Records from a collection
####
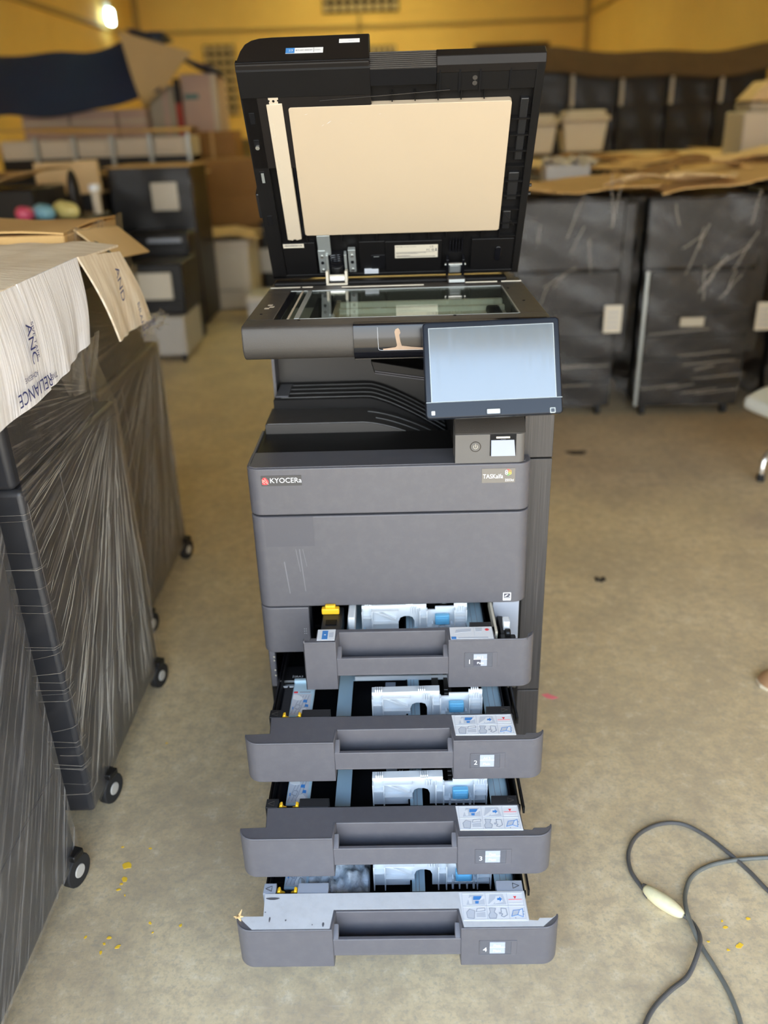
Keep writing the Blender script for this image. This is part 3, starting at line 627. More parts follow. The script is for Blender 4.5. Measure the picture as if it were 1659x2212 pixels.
def printed_top(w, h):
    "pictograms for the paper sticker: local x 0..w, y 0..h, indices 0 grey line, 1 light grey, 2 blue, 3 red, 4 white"
    mb = MB(); z0, z1 = 0, .00025
    def bx(a, b, c, d, i, k=0): mb.box(a*w, b*w, c*h, d*h, z0, z1+k*.00008, i)
    def pg(p, i, k=0): mb.prism([(a*w, b*h) for a, b in p], 'z', z0, z1+k*.00008, i)
    def ln(p, i=0, r=.005, k=2):
        for (a, b), (c, d) in zip(p, p[1:]):
            v = Vector(((c-a)*w, (d-b)*h)); n = Vector((-v.y, v.x)).normalized()*r*w
            mb.prism([(a*w+n.x, b*h+n.y), (c*w+n.x, d*h+n.y), (c*w-n.x, d*h-n.y), (a*w-n.x, b*h-n.y)], 'z', z0, z1+k*.00008, i)
    ln([(.02, .02), (.98, .02), (.98, .98), (.02, .98), (.02, .02)], 1, .003); ln([(.39, .02), (.39, .98)], 1, .004); ln([(.73, .02), (.73, .98)], 1, .004); ln([(.02, .5), (.98, .5)], 1, .004)
    pg([(.08, .55), (.37, .55), (.37, .93), (.14, .93)], 1); pg([(.19, .74), (.31, .74), (.33, .88), (.20, .88)], 2, 1); pg([(.22, .60), (.27, .60), (.28, .70), (.22, .70)], 2, 1); pg([(.13, .60), (.17, .60), (.17, .86), (.11, .80)], 4, 2); pg([(.28, .70), (.36, .92), (.38, .95), (.37, .8)], 4, 2)
    pg([(.42, .55), (.71, .55), (.67, .94), (.46, .94)], 1); pg([(.53, .60), (.66, .66), (.63, .88), (.55, .86)], 4, 1); pg([(.57, .72), (.61, .72), (.61, .66), (.65, .76), (.61, .86), (.61, .80), (.57, .80)], 2, 2); pg([(.42, .56), (.50, .58), (.58, .78), (.55, .80)], 4, 2)
    ln([(.75, .74), (.96, .74)], 3, .003); pg([(.83, .86), (.88, .86), (.855, .76)], 3, 2); ln([(.75, .60), (.96, .60)], 1, .002)
    pg([(.08, .08), (.18, .06), (.20, .34), (.12, .40), (.07, .28)], 1); pg([(.22, .10), (.36, .10), (.36, .30), (.22, .26)], 1); pg([(.22, .30), (.36, .34), (.36, .44), (.24, .42)], 4, 1); ln([(.22, .30), (.36, .34), (.36, .44), (.24, .42), (.22, .30)]); ln([(.08, .08), (.18, .06), (.20, .34), (.12, .40), (.07, .28), (.08, .08)])
    pg([(.42, .06), (.52, .06), (.54, .20), (.50, .28), (.53, .42), (.43, .44), (.44, .28), (.41, .18)], 1); ln([(.42, .06), (.52, .06), (.54, .20), (.50, .28), (.53, .42), (.43, .44), (.44, .28), (.41, .18), (.42, .06)])
    ln([(.57, .26), (.61, .26), (.61, .42), (.69, .40), (.70, .18), (.64, .10), (.60, .14), (.63, .22), (.57, .22)], 0, .006)
    pg([(.76, .12), (.86, .18), (.90, .36), (.80, .34)], 1); ln([(.76, .12), (.86, .18), (.90, .36), (.80, .34), (.76, .12)], 2, .004); ln([(.86, .18), (.94, .10), (.95, .40), (.90, .36)], 2, .004)
    for c in ((.82, .07), (.955, .20), (.96, .30)): pg([(c[0]+.008*cos(q), c[1]+.02*sin(q)) for q in [k*pi/4 for k in range(8)]], 0)
    return mb
ST = printed_top(.1185, .0600)
def hand_print(w, h):
    mb = MB(); z1 = .0003
    def pg(p, i, k=0): mb.prism([(a*w, b*h) for a, b in p], 'z', 0, z1+k*.0001, i)
    pg([(.03, .02), (.85, .02), (.97, .10), (.97, .86), (.03, .86)], 1)
    for k in range(4): pg([(.05+.18*k, .06), (.08+.18*k, .06), (.45+.14*k, .8), (.42+.14*k, .8)], 0, 1)
    pg([(.05, .66), (.3, .60), (.52, .62), (.54, .70), (.4, .78), (.2, .84), (.05, .84)], 4, 2); pg([(.48, .04), (.9, .04), (.88, .2), (.72, .30), (.55, .26), (.46, .14)], 4, 2)
    pg([(.58, .52), (.80, .50), (.78, .62), (.60, .62)], 2, 2); pg([(.70, .34), (.88, .32), (.88, .42), (.72, .44)], 2, 2); pg([(.2, .28), (.42, .22), (.5, .40), (.3, .44)], 0, 2); pg([(.23, .30), (.40, .25), (.46, .38), (.31, .41)], 1, 3)
    pg([(.10, .24), (.15, .24), (.15, .34), (.10, .34)], 2, 2); pg([(.05, .90), (.25, .90), (.25, .97), (.05, .97)], 3, 0); pg([(.35, .91), (.9, .91), (.9, .96), (.35, .96)], 0, 0)
    return mb
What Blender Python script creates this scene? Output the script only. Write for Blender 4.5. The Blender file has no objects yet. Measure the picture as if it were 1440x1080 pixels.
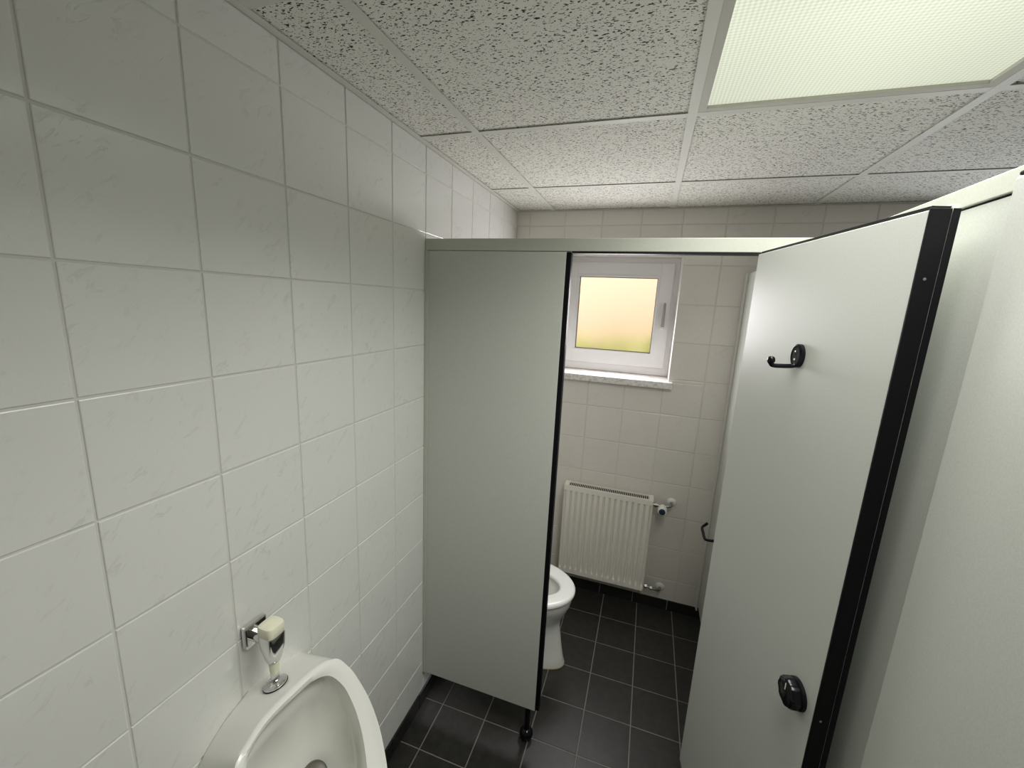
import bpy, bmesh, math, random
from mathutils import Vector, Matrix
random.seed(4)
S = bpy.context.scene
COL = S.collection

# ------------------------------------------------------------------ camera, world, lights, exposure
F_PX = 577.44
cam_d = bpy.data.cameras.new('camera')
cam_d.sensor_fit = 'HORIZONTAL'; cam_d.sensor_width = 36.0
cam_d.lens = F_PX / 1440 * 36.0
cam_d.clip_start = 0.02
cam = bpy.data.objects.new('camera', cam_d); COL.objects.link(cam)
R_ = Vector((0.94689562, 0.31811138, 0.04683847))
U_ = Vector((-0.10544749, 0.16960372, 0.97985479))
F_ = Vector((-0.30375898, 0.9327592, -0.19414106))
CAM = Vector((0.79174, -1.35220, 1.77665))
m = Matrix((R_, U_, -F_)).transposed().to_4x4(); m.translation = CAM
cam.matrix_world = m
S.camera = cam

S.view_settings.view_transform = 'Standard'
S.view_settings.look = 'None'
S.view_settings.gamma = 1.0
S.view_settings.use_curve_mapping = False
S.view_settings.exposure = 0.0
S.cycles.use_denoising = True
S.cycles.max_bounces = 10
S.cycles.diffuse_bounces = 8
S.cycles.sample_clamp_indirect = 4.0
S.cycles.caustics_reflective = False
S.cycles.caustics_refractive = False

W = bpy.data.worlds.new('sky'); S.world = W; W.use_nodes = True
bg = W.node_tree.nodes['Background']
bg.inputs[0].default_value = (0.86, 0.93, 1.0, 1); bg.inputs[1].default_value = 3.1

LAMP_W = 16.5          # ceiling lamp
WIN_W = 9.0            # daylight entering each window

def area(name, loc, sx, sy, power, color, rot):
    l = bpy.data.lights.new(name, 'AREA'); l.shape = 'RECTANGLE'; l.size = sx; l.size_y = sy
    l.energy = power; l.color = color
    o = bpy.data.objects.new(name, l); COL.objects.link(o); o.location = loc; o.rotation_euler = rot
    return o

# ------------------------------------------------------------------ measures (metres; x right, y into the picture, z up)
D = 1.0332            # back wall
H = 2.2905            # ceiling
XR = 2.75             # right wall of the room (behind the side cubicles)
YF = -2.7             # wall behind the camera
BT, BB = 1.986, 1.946 # header rail top / bottom
SX = 1.234            # plane of the side cubicle front

# ------------------------------------------------------------------ materials
def mat(name, color, rough=.5, metal=0., spec=.5, **kw):
    m = bpy.data.materials.new(name); m.use_nodes = True
    b = m.node_tree.nodes['Principled BSDF']
    b.inputs['Base Color'].default_value = (*color, 1)
    b.inputs['Roughness'].default_value = rough
    b.inputs['Metallic'].default_value = metal
    b.inputs['Specular IOR Level'].default_value = spec
    for k, v in kw.items(): b.inputs[k].default_value = v
    return m
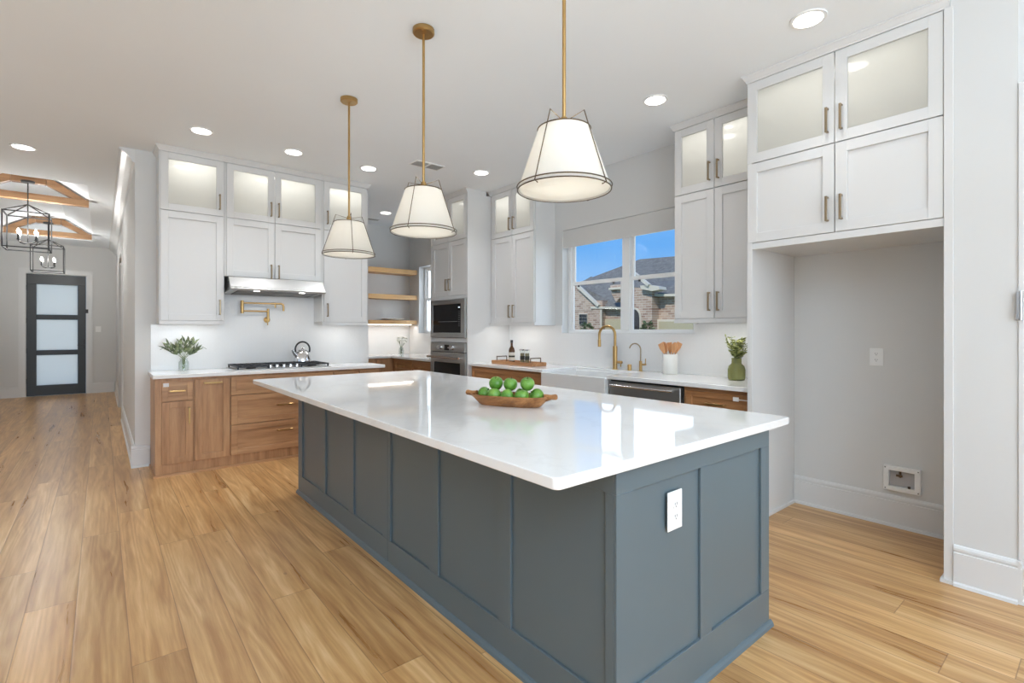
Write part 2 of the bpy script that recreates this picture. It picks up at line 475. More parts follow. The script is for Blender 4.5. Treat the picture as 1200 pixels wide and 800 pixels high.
####
→ **SET PROBLEM**
Every line from the one containing "What Blender Python" to the one containing "S.camera = cam" should be output exactly, both ends included. Nothing else goes in, and no pictures either.

→ **RESPONSE TO THIS TASK**
What Blender Python script creates this scene? Output the script only. Write for Blender 4.5. The Blender file has no objects yet. Measure the picture as if it were 1440x1080 pixels.
import bpy, bmesh, math, random
from mathutils import Vector, Matrix
random.seed(4)
S = bpy.context.scene
COL = S.collection

# ------------------------------------------------------------------ camera, world, lights, exposure
F_PX = 577.44
cam_d = bpy.data.cameras.new('camera')
cam_d.sensor_fit = 'HORIZONTAL'; cam_d.sensor_width = 36.0
cam_d.lens = F_PX / 1440 * 36.0
cam_d.clip_start = 0.02
cam = bpy.data.objects.new('camera', cam_d); COL.objects.link(cam)
R_ = Vector((0.94689562, 0.31811138, 0.04683847))
U_ = Vector((-0.10544749, 0.16960372, 0.97985479))
F_ = Vector((-0.30375898, 0.9327592, -0.19414106))
CAM = Vector((0.79174, -1.35220, 1.77665))
m = Matrix((R_, U_, -F_)).transposed().to_4x4(); m.translation = CAM
cam.matrix_world = m
S.camera = cam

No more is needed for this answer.